330,000 applicants vie for administration jobs

ByABC News
December 21, 2008, 11:48 PM

WASHINGTON -- More than 330,000 people have applied for top jobs in the Obama administration so far, in an unprecedented outpouring of interest spurred by excitement surrounding Barack Obama's election, according to independent groups that monitor presidential transitions.

"President-elect Obama said he wanted to make government cool again," says Max Stier, president of the non-partisan Partnership for Public Service. "We are seeing a massive response."

The numbers dwarf those from previous transitions.

At this point in President Bush's 2000-01 transition, there were 44,000 applicants; in former president Bill Clinton's 1992-93 transition, there were nearly 135,000, according to Stier's group, which promotes effective government.

Several factors are driving interest, transition watchers say. Among them:

The ease with which applicants can apply online at www.change.gov.

The desire to help the country during an economic crisis.

The pent-up energy of Democrats waiting on the sidelines through eight years of a Republican White House.

Obama has "energized and engaged a whole new group of Americans," says Jennifer Dorn, president of National Academy of Public Administration, an independent, non-profit research group on governance. "He has made people feel welcome and wanted."

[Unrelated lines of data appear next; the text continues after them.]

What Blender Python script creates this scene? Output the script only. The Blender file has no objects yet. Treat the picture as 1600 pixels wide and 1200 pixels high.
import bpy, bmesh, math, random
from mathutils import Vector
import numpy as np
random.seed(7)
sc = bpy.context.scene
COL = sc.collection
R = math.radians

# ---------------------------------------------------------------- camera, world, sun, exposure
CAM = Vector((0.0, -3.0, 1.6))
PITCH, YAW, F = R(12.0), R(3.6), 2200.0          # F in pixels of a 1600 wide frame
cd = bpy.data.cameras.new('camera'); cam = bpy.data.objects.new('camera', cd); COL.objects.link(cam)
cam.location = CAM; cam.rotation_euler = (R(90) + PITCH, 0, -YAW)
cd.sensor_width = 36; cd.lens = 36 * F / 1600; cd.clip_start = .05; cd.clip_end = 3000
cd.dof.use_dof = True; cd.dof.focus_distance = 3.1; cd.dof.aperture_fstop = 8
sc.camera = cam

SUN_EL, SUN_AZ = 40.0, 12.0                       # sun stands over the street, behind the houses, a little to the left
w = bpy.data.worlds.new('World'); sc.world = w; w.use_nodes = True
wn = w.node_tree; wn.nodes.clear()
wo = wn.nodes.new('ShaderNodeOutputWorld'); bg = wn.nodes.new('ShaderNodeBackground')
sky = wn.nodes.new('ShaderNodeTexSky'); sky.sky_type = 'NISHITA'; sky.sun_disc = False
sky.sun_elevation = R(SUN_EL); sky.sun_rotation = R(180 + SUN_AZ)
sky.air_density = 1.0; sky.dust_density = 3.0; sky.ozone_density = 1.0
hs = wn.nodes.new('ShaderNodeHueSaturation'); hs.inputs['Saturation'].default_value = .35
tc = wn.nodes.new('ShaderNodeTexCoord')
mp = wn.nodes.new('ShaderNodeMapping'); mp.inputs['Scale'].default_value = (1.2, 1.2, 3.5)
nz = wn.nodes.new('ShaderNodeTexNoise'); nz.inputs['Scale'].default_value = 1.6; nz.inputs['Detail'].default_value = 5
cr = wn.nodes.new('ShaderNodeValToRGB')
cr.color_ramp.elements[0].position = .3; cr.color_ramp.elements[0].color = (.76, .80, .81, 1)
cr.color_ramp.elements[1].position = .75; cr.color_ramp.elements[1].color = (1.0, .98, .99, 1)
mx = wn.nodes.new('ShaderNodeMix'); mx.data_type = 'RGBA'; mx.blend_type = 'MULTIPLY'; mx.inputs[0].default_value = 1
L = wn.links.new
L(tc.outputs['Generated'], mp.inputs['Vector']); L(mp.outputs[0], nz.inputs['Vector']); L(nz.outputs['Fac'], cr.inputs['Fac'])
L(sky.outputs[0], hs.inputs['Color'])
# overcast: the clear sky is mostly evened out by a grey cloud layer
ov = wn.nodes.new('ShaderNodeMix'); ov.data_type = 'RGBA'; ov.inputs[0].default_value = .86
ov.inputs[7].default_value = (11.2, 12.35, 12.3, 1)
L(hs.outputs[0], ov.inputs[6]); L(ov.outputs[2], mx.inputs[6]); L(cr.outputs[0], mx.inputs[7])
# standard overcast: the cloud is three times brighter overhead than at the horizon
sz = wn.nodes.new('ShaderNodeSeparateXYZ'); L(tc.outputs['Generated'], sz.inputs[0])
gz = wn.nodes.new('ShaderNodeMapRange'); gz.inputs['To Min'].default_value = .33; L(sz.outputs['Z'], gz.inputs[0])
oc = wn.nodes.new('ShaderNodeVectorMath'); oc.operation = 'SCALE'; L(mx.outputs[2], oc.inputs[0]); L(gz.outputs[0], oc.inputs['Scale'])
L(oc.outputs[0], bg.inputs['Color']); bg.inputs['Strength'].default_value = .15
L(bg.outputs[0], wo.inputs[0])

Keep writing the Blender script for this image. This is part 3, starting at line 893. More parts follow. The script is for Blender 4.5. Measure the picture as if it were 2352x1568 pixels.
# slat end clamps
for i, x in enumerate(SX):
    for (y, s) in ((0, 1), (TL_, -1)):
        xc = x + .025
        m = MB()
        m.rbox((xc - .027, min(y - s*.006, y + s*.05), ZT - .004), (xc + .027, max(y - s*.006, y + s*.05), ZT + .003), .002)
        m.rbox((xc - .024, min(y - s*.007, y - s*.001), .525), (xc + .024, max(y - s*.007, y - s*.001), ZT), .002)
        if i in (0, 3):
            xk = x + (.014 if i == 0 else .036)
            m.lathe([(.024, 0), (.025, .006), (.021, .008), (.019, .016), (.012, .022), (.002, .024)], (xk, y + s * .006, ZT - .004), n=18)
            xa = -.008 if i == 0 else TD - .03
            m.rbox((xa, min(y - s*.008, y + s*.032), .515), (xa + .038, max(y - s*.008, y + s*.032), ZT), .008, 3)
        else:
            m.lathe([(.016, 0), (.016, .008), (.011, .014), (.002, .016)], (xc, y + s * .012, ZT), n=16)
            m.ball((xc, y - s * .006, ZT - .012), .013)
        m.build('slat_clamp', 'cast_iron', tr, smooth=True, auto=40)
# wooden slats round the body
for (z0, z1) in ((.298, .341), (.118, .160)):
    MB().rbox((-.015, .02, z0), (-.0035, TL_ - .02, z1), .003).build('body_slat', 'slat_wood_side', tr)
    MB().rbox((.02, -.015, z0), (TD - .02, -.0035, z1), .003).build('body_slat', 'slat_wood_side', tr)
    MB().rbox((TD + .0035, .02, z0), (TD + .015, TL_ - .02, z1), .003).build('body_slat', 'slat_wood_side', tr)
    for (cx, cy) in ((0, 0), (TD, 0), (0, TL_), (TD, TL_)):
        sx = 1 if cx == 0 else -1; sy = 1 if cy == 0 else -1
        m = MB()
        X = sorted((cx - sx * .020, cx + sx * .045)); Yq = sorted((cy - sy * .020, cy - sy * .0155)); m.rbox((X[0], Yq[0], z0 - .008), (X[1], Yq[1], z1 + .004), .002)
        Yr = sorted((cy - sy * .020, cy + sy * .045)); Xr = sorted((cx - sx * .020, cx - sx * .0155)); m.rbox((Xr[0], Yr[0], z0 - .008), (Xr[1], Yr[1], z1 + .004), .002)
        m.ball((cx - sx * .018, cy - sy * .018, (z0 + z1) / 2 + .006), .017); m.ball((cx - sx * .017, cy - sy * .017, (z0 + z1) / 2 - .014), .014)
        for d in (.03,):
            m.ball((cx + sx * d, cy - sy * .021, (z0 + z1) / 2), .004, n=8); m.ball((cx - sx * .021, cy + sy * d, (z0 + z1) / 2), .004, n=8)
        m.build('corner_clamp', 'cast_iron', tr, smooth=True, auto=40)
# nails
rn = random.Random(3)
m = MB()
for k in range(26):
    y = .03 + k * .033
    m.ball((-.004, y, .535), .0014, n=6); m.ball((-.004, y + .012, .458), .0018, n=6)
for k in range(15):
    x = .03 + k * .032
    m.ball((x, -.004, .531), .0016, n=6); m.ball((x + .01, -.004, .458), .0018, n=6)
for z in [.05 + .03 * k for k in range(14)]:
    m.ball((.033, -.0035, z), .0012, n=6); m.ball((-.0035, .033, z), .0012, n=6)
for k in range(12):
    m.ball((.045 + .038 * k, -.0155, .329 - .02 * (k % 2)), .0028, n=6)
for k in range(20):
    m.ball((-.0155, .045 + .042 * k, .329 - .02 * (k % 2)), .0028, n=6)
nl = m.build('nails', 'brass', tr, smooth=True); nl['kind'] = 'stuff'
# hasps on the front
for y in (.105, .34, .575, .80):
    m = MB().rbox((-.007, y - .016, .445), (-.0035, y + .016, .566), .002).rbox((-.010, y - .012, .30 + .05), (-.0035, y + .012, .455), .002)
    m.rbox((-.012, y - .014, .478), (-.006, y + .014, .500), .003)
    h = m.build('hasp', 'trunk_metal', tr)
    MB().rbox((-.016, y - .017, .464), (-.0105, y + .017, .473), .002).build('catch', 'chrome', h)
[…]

Transition officials say a team of 50 workers is sorting the applications to match applicants to the right jobs based on their experience and qualifications.

"We are staying connected with the very supporters who worked hard to elect Obama and have always said that these same people working in their local communities would be the ones helping to bring the change we need to Washington," transition spokesman Nick Shapiro says.

Rebekka Bonner, 35, who went to Yale Law School and Harvard Business School, earlier this year turned down what she calls a "major promotion" at Goldman Sachs, where she worked as a vice president and assistant general counsel.

Having just paid off her student loans, Bonner said no thanks and headed to Washington, D.C., where she spent seven months working full time, for free, for the Obama campaign.